As the Trump administration continues its aggressive crackdown on government waste, fraud, and abuse, a senior official at the U.S. Department of Education is naming names—and the results won’t surprise many taxpayers. According to Under Secretary of Education Nicholas Kent, two deep-blue states, California and Minnesota, have emerged as the worst offenders when it comes to large-scale federal student aid fraud.
In an interview with *Fox News Digital*, Kent laid out a troubling picture of how taxpayer-funded education programs have been exploited, siphoning off money intended for low-income students and families who actually need help getting through college. The Department of Education revealed in 2025 that it stopped more than **$1 billion in fraudulent aid payments**, a staggering figure that underscores just how broken the system had become.
“We talked about California being certainly a hub of fraud, waste, and abuse,” Kent said, “but we also see Minnesota, for example.” He pointed directly at the leadership in those states, noting that recent revelations have exposed “an enormous amount of fraud, waste, and abuse under the governor’s leadership there.”
Kent put the damage into stark, human terms. “That’s 1,700 Pell Grants for low-income students that that money could have gone toward,” he explained. “When we talk about limited resources, this is money being stolen directly from students who are trying to better their lives.”
According to reporting cited by Fox News, scammers stole roughly **$10 million in federal financial aid** from California community colleges in just a 12-month period between 2024 and 2025. Even more alarming, one report found that **34 percent of applications** to California community colleges were likely fraudulent.
At the center of these schemes are what the Department of Education calls “ghost students”—fake enrollees who never intend to earn a degree or even attend class.
“These are students who enroll for the sole purpose of defrauding the federal student aid program,” Kent explained. “They sign up, collect the financial aid, maybe show up once or twice, pocket the money, and disappear.”
Kent warned that the problem has been supercharged by technology. Artificial intelligence, he said, is increasingly being used to flood college systems with fake applications, sometimes enrolling “students” in multiple schools at once. Some fraudsters operate domestically; others are based overseas, draining American taxpayer dollars with alarming ease.
So how is the Trump administration fighting back? With a solution that critics say is common sense—and one the Biden administration inexplicably failed to implement.
Over the summer, the Department of Education rolled out **mandatory identity verification for first-time FAFSA applicants**, requiring students to prove they are real people before federal money goes out the door.
“Every applicant must now prove they’re a real student and not a ghost student or an AI bot,” Kent said. “We’re very excited that we’re able to prevent a substantial amount of fraud from walking out the door.”
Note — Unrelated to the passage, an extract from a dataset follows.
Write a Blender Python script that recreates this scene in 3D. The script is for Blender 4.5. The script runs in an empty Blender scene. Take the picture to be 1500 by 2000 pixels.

Kent didn’t stop there. He also called out colleges themselves, noting that some institutions quietly benefit from inflated enrollment numbers and federal dollars—and therefore have little incentive to look too closely.
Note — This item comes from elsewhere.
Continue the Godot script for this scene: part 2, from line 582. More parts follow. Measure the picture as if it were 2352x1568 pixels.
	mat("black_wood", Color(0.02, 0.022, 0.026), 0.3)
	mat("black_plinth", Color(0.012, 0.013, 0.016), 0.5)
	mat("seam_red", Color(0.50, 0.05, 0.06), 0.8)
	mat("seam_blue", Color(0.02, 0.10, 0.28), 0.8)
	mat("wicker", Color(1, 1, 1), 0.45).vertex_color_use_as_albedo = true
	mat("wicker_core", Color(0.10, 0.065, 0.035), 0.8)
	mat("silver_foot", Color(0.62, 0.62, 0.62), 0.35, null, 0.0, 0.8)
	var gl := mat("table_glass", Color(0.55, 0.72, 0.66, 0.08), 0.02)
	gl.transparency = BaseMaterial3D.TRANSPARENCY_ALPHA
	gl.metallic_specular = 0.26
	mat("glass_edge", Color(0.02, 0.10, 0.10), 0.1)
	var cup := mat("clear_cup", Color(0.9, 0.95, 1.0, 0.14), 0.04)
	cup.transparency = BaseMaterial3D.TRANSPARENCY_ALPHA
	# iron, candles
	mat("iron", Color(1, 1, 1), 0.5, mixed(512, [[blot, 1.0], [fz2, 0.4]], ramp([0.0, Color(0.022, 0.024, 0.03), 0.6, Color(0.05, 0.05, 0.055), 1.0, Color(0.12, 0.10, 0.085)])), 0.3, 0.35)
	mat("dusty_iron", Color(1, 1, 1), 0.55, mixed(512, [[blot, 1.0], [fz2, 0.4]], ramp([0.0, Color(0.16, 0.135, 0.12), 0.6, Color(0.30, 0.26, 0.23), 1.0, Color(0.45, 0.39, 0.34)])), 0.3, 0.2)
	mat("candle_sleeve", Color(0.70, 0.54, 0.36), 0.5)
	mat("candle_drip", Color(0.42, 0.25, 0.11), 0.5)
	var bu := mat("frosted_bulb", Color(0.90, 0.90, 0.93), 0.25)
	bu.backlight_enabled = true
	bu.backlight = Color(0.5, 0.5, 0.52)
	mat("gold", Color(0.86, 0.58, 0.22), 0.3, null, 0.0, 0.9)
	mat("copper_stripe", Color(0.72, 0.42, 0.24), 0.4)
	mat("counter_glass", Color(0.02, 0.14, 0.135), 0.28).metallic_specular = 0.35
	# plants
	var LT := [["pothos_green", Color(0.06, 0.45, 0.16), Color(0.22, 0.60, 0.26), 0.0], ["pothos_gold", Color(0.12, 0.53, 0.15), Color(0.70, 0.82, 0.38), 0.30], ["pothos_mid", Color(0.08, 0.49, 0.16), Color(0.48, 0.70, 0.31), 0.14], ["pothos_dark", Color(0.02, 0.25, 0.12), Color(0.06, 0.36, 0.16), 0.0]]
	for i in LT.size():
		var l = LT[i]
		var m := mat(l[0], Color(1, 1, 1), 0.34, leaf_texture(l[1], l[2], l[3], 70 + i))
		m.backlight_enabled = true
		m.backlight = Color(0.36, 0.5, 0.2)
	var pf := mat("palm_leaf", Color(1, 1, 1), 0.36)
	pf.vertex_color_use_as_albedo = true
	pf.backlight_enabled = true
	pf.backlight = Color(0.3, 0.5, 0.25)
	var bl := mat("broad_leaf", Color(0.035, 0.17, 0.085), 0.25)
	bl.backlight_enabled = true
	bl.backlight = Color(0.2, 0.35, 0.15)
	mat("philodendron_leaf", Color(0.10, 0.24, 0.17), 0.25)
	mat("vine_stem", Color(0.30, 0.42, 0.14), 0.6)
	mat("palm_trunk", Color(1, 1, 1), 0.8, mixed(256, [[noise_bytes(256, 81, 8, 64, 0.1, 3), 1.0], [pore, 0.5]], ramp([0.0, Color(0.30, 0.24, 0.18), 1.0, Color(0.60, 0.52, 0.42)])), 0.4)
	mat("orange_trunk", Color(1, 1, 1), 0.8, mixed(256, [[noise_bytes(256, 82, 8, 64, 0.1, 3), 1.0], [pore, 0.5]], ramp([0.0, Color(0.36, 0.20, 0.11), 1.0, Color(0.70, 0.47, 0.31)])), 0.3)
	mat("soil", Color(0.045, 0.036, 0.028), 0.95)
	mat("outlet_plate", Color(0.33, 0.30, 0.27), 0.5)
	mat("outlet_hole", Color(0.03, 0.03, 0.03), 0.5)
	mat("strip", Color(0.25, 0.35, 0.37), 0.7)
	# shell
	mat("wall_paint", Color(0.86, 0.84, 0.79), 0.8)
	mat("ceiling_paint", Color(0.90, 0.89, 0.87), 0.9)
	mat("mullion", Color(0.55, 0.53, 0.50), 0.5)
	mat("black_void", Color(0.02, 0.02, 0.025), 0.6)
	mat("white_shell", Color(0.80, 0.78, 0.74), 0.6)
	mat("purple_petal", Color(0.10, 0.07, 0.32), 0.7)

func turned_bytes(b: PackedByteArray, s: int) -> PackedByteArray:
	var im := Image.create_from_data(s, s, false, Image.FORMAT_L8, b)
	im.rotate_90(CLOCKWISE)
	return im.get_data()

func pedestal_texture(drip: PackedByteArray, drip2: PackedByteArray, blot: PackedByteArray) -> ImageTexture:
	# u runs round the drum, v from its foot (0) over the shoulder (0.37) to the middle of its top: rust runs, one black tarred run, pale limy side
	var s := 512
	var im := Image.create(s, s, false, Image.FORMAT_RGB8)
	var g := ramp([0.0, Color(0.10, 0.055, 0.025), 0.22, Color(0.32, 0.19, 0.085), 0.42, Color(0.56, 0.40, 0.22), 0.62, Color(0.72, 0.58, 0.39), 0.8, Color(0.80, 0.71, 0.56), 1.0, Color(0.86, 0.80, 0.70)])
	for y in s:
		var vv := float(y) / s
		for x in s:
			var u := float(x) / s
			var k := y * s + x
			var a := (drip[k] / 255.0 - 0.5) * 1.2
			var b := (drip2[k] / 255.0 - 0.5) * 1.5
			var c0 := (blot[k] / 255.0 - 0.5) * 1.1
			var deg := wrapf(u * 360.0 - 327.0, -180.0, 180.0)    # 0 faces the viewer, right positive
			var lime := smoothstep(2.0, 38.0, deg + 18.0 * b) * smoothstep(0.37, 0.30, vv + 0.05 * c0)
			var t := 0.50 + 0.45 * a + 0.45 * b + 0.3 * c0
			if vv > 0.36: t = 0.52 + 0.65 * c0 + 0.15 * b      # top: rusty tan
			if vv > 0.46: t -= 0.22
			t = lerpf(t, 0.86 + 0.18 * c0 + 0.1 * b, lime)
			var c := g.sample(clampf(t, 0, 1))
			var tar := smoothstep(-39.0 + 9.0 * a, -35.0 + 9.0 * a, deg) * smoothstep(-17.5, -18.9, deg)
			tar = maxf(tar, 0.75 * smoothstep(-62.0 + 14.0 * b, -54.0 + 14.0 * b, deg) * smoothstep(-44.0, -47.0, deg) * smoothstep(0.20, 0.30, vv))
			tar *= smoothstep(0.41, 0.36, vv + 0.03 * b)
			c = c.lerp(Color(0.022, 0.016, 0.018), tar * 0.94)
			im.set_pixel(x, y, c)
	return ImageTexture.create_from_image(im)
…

“We’re holding institutions accountable,” he said. “If fraud is on your campus, you should know about it. Criminals do not deserve this money.”
The administration, Kent made clear, has no intention of backing down. “We’re going after the bad guys,” he said. “And we’re going to prosecute them to the fullest extent of the law.”
Predictably, blue-state officials rushed to deflect responsibility. A spokesperson for Minnesota’s Office of Higher Education insisted that FAFSA verification is a federal and institutional responsibility, not the state’s problem, and dismissed criticism as “ill-informed” without reviewing federal data.
California officials, meanwhile, emphasized that they are now implementing identity verification tools—including ID.me and a DMV-linked mobile driver’s license system—along with an AI fraud-detection platform called LightLeap. Notably, many of these measures mirror safeguards the Trump administration has been pushing at the federal level all along.
For conservatives, the takeaway is clear. Once again, lax oversight, bureaucratic complacency, and left-wing governance created a system ripe for abuse—while hardworking Americans paid the price. Under President Trump’s leadership, the message from the Department of Education is unmistakable: taxpayer dollars are not an ATM for scammers, and the era of looking the other way is over.